Exercise aim: Print all records exactly, leaving nothing out.

Records for the task:
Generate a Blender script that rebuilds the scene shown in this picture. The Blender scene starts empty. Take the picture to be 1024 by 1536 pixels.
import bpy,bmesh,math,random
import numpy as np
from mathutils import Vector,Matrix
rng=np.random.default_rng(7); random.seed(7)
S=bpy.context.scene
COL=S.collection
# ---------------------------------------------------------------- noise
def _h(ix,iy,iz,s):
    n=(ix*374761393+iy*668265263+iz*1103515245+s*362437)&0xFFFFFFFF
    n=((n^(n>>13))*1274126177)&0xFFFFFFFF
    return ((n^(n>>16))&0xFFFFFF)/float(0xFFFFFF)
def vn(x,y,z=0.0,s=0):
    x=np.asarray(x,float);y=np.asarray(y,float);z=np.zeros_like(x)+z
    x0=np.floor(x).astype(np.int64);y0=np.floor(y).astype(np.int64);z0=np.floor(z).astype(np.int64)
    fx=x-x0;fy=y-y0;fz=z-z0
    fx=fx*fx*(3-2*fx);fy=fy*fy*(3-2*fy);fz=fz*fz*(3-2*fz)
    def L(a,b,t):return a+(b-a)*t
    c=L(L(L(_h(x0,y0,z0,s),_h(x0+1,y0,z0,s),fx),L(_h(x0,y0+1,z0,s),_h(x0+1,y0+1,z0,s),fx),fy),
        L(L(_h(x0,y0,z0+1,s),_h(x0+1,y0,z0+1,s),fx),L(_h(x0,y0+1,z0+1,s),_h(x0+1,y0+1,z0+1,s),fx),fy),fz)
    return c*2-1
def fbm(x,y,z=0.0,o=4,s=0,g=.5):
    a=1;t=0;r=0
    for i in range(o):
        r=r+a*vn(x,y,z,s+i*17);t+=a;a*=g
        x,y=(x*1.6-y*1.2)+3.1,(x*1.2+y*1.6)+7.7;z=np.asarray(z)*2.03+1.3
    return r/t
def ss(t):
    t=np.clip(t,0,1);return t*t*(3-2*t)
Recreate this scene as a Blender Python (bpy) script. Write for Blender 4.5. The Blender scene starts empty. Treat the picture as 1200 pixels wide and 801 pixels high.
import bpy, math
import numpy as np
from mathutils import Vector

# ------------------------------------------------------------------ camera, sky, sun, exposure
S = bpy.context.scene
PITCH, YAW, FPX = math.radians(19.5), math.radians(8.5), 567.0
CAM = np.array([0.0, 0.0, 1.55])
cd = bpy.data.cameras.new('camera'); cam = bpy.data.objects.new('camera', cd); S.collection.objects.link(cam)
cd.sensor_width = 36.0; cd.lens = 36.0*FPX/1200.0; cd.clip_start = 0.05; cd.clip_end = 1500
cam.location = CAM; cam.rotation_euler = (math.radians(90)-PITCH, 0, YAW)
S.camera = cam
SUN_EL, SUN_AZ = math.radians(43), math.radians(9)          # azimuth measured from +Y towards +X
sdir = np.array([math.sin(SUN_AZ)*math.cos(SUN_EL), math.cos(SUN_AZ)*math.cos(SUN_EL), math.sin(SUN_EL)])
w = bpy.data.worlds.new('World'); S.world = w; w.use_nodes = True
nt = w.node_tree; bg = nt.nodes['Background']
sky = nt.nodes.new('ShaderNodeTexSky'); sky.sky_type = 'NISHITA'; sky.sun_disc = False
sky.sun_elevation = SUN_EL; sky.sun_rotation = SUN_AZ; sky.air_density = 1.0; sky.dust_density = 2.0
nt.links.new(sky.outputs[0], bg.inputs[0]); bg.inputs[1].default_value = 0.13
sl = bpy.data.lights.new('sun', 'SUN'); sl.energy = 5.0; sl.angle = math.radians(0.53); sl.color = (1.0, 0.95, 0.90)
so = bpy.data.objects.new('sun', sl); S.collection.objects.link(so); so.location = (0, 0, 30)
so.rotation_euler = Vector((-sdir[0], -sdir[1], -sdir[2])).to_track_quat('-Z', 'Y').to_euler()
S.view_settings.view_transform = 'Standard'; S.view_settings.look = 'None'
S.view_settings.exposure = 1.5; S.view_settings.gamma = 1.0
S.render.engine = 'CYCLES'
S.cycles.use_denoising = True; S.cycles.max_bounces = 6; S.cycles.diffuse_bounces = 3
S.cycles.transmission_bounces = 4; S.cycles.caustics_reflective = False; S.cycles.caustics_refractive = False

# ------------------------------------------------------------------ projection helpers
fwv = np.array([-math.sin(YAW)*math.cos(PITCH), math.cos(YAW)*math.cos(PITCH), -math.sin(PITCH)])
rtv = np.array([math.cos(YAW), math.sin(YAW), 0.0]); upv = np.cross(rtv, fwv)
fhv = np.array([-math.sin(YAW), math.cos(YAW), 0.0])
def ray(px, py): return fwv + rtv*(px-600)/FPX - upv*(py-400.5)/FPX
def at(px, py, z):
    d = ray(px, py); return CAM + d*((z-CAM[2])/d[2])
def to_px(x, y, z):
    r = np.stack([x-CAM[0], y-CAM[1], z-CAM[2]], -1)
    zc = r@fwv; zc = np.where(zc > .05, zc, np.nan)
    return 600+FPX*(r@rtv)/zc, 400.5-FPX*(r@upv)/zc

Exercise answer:
Generate a Blender script that rebuilds the scene shown in this picture. The Blender scene starts empty. Take the picture to be 1024 by 1536 pixels.
import bpy,bmesh,math,random
import numpy as np
from mathutils import Vector,Matrix
rng=np.random.default_rng(7); random.seed(7)
S=bpy.context.scene
COL=S.collection
# ---------------------------------------------------------------- noise
def _h(ix,iy,iz,s):
    n=(ix*374761393+iy*668265263+iz*1103515245+s*362437)&0xFFFFFFFF
    n=((n^(n>>13))*1274126177)&0xFFFFFFFF
    return ((n^(n>>16))&0xFFFFFF)/float(0xFFFFFF)
def vn(x,y,z=0.0,s=0):
    x=np.asarray(x,float);y=np.asarray(y,float);z=np.zeros_like(x)+z
    x0=np.floor(x).astype(np.int64);y0=np.floor(y).astype(np.int64);z0=np.floor(z).astype(np.int64)
    fx=x-x0;fy=y-y0;fz=z-z0
    fx=fx*fx*(3-2*fx);fy=fy*fy*(3-2*fy);fz=fz*fz*(3-2*fz)
    def L(a,b,t):return a+(b-a)*t
    c=L(L(L(_h(x0,y0,z0,s),_h(x0+1,y0,z0,s),fx),L(_h(x0,y0+1,z0,s),_h(x0+1,y0+1,z0,s),fx),fy),
        L(L(_h(x0,y0,z0+1,s),_h(x0+1,y0,z0+1,s),fx),L(_h(x0,y0+1,z0+1,s),_h(x0+1,y0+1,z0+1,s),fx),fy),fz)
    return c*2-1
def fbm(x,y,z=0.0,o=4,s=0,g=.5):
    a=1;t=0;r=0
    for i in range(o):
        r=r+a*vn(x,y,z,s+i*17);t+=a;a*=g
        x,y=(x*1.6-y*1.2)+3.1,(x*1.2+y*1.6)+7.7;z=np.asarray(z)*2.03+1.3
    return r/t
def ss(t):
    t=np.clip(t,0,1);return t*t*(3-2*t)
Recreate this scene as a Blender Python (bpy) script. Write for Blender 4.5. The Blender scene starts empty. Treat the picture as 1200 pixels wide and 801 pixels high.
import bpy, math
import numpy as np
from mathutils import Vector

# ------------------------------------------------------------------ camera, sky, sun, exposure
S = bpy.context.scene
PITCH, YAW, FPX = math.radians(19.5), math.radians(8.5), 567.0
CAM = np.array([0.0, 0.0, 1.55])
cd = bpy.data.cameras.new('camera'); cam = bpy.data.objects.new('camera', cd); S.collection.objects.link(cam)
cd.sensor_width = 36.0; cd.lens = 36.0*FPX/1200.0; cd.clip_start = 0.05; cd.clip_end = 1500
cam.location = CAM; cam.rotation_euler = (math.radians(90)-PITCH, 0, YAW)
S.camera = cam
SUN_EL, SUN_AZ = math.radians(43), math.radians(9)          # azimuth measured from +Y towards +X
sdir = np.array([math.sin(SUN_AZ)*math.cos(SUN_EL), math.cos(SUN_AZ)*math.cos(SUN_EL), math.sin(SUN_EL)])
w = bpy.data.worlds.new('World'); S.world = w; w.use_nodes = True
nt = w.node_tree; bg = nt.nodes['Background']
sky = nt.nodes.new('ShaderNodeTexSky'); sky.sky_type = 'NISHITA'; sky.sun_disc = False
sky.sun_elevation = SUN_EL; sky.sun_rotation = SUN_AZ; sky.air_density = 1.0; sky.dust_density = 2.0
nt.links.new(sky.outputs[0], bg.inputs[0]); bg.inputs[1].default_value = 0.13
sl = bpy.data.lights.new('sun', 'SUN'); sl.energy = 5.0; sl.angle = math.radians(0.53); sl.color = (1.0, 0.95, 0.90)
so = bpy.data.objects.new('sun', sl); S.collection.objects.link(so); so.location = (0, 0, 30)
so.rotation_euler = Vector((-sdir[0], -sdir[1], -sdir[2])).to_track_quat('-Z', 'Y').to_euler()
S.view_settings.view_transform = 'Standard'; S.view_settings.look = 'None'
S.view_settings.exposure = 1.5; S.view_settings.gamma = 1.0
S.render.engine = 'CYCLES'
S.cycles.use_denoising = True; S.cycles.max_bounces = 6; S.cycles.diffuse_bounces = 3
S.cycles.transmission_bounces = 4; S.cycles.caustics_reflective = False; S.cycles.caustics_refractive = False

# ------------------------------------------------------------------ projection helpers
fwv = np.array([-math.sin(YAW)*math.cos(PITCH), math.cos(YAW)*math.cos(PITCH), -math.sin(PITCH)])
rtv = np.array([math.cos(YAW), math.sin(YAW), 0.0]); upv = np.cross(rtv, fwv)
fhv = np.array([-math.sin(YAW), math.cos(YAW), 0.0])
def ray(px, py): return fwv + rtv*(px-600)/FPX - upv*(py-400.5)/FPX
def at(px, py, z):
    d = ray(px, py); return CAM + d*((z-CAM[2])/d[2])
def to_px(x, y, z):
    r = np.stack([x-CAM[0], y-CAM[1], z-CAM[2]], -1)
    zc = r@fwv; zc = np.where(zc > .05, zc, np.nan)
    return 600+FPX*(r@rtv)/zc, 400.5-FPX*(r@upv)/zc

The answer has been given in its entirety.